In quale caso è possibile non pagare la Tari senza rischiare delle conseguenze? Ecco quando può succedere.
La Tari, ovvero la tassa sui rifiuti, costituisce una delle principali imposte legate a case ed altri fabbricati alle quali non è quasi mai possibile sottrarsi. La funzione di questo tributo locale, il cui importo viene annualmente definito dai Comuni e che varia in funzione di alcune variabili – compresa la superficie calpestabile dell’immobile -, è quella di andare a coprire i costi per la gestione dei rifiuti urbani.

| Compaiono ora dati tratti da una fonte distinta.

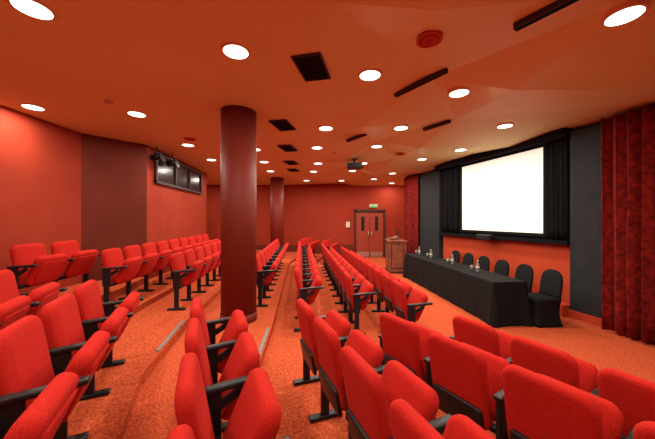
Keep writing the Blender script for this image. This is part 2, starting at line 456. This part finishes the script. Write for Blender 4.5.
# ---------------- lectern ----------------
bm=bmesh.new()
box(bm,(0,0,.55),(.60,.95,1.06),0,None,.01)
box(bm,(0,0,.03),(.66,1.0,.06),1,None,.008)
box(bm,(0,0,1.10),(.68,1.04,.04),0,None,.01)
box(bm,(-.305,0,.58),(.012,.80,.84),1,None,.004); box(bm,(-.312,0,.58),(.012,.74,.78),0,None,.004)
box(bm,(0,-.478,.58),(.44,.012,.84),1,None,.004); box(bm,(0,-.484,.58),(.38,.012,.78),0,None,.004)
box(bm,(-.1,.0,1.19),(.34,.62,.03),0,Matrix.Rotation(math.radians(-18),4,'Y'),.006)
box(bm,(-.1,-.28,1.15),(.3,.02,.1),0); box(bm,(-.1,.28,1.15),(.3,.02,.1),0)
box(bm,(.1,.22,1.33),(.03,.36,.24),2,None,.008); cyl(bm,(.1,.22,1.17),.02,.14,2,12)
cyl(bm,(-.2,-.3,1.3),.006,.36,2,8,M=Matrix.Rotation(-.35,4,'Y')); cyl(bm,(-.27,-.3,1.47),.014,.05,2,10,M=Matrix.Rotation(-.35,4,'Y'))
new_obj('lectern',bm,[M_wood,M_frame,M_metal],loc=(2.45,10.25,0),rotz=-.1)

# ---------------- door ----------------
bm=bmesh.new(); dx=2.06; y=13.94
for s in (-1,1):
    box(bm,(dx+s*.335,y,1.1),(.655,.05,2.16),0,None,.006)
    box(bm,(dx+s*.335,y-.03,1.65),(.16,.01,.7),2,None,.003)
    box(bm,(dx+s*.335,y-.03,.15),(.6,.01,.24),3,None,.003)
    cyl(bm,(dx+s*.08,y-.07,1.1),.012,.35,3,12)
    box(bm,(dx+s*.08,y-.045,1.25),(.015,.06,.015),3); box(bm,(dx+s*.08,y-.045,.95),(.015,.06,.015),3)
    box(bm,(dx+s*.70,y-.01,1.17),(.08,.10,2.34),1,None,.006)
box(bm,(dx,y-.01,2.28),(1.48,.10,.12),1,None,.006)
new_obj('door_1',bm,[M_door,M_frame,M_glass,M_chrome])
bm=bmesh.new(); box(bm,(0,0,0),(.40,.04,.16),0,None,.006); box(bm,(0,-.022,0),(.36,.006,.12),1); box(bm,(-.1,-.027,0),(.06,.004,.08),0); box(bm,(.06,-.027,0),(.16,.004,.03),0)
new_obj('exit_sign',bm,[M_white,M_green],loc=(2.25,13.96,2.52))
bm=bmesh.new(); box(bm,(0,0,0),(.26,.02,.34),1,None,.004); box(bm,(0,-.012,0),(.2,.006,.28),0)
new_obj('wall_notice',bm,[M_white,M_frame],loc=(1.0,13.98,1.6))
bm=bmesh.new(); prism(bm,[(-6.9,13.97),(1.28,13.97),(1.28,14.0),(-6.9,14.0)],.0,.6); new_obj('baseboard_far',bm,[M_wallbrown])

# ---------------- camera ----------------
cam=bpy.data.cameras.new('camera'); co=bpy.data.objects.new('camera',cam); COL.objects.link(co)
co.location=(0,0,CAMZ); co.rotation_euler=(math.pi/2,0,0)
cam.sensor_width=36; cam.lens=285/655*36; cam.clip_start=.05
sc.camera=co
w=bpy.data.worlds.new('world'); sc.world=w; w.use_nodes=True
w.node_tree.nodes['Background'].inputs[0].default_value=(.3,.1,.06,1); w.node_tree.nodes['Background'].inputs[1].default_value=.3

Ciò comprende la raccolta porta a porta dei rifiuti differenziati, il conferimento e lo smaltimento ma anche la pulizia delle strade e dei luoghi pubblici e in certi casi altri tipi di raccolta, come quella dei rifiuti ingombranti o del verde. Deve dunque essere pagata, indipendentemente dall’utilizzo degli immobili o meno, sulla base del fatto che essi possano potenzialmente produrre rifiuti. Quali sono, però, i casi nei quali è lecito non versare la Tari senza rischiare conseguenze?
Tari, quando è possibile non pagarla: tutti i casi
Come anticipavamo, vi sono alcune specifiche casistiche nelle quali non pagare la Tari non dà luogo a sanzioni. Chiaramente occorre capire con molta attenzione se si rientra in tali ambiti, in modo da non commettere errori. Ebbene – come può accadere anche nel caso di determinate cartelle esattoriali o di altre imposte, ad esempio l’Imu -, la Tassa Rifiuti è soggetta alla prescrizione. Ed esiste un’apposita normativa che ne definisce nel dettaglio le tempistiche, spiegando a partire da quale momento il Comune non potrà più richiederne il versamento.
Per quanto riguarda la Tari, la prescrizione interviene dopo cinque anni: questo significa che trascorso il tempo indicato dal giorno della scadenza del tributo, non potrà esserne preteso il pagamento. I termini per la verità decorrono dal 1° gennaio dall’anno successivo a quello relativo alla data di versamento: per fare un esempio, il periodo per la prescrizione nel caso della Tari relativa al 2019 ha avuto inizio nel 2020. Dunque, andrà in prescrizione il 1° gennaio 2025.
Attenzione, però: l’invio di una cartella esattoriale o di un altro atto formale di richiesta di pagamento potrebbe andare ad interrompere la prescrizione, azzerandone i termini e facendola ripartire dall’inizio. Ricevere, ad esempio, una cartella esattoriale nel quarto anno porterà a ‘riavviare’ da quel momento il termine di prescrizione. Invece, qualora il pagamento sia dovuto in seguito ad una sentenza giudiziaria, la prescrizione dell’imposta potrebbe allungarsi seguendo, in questo caso, il termine ordinario dei dieci anni.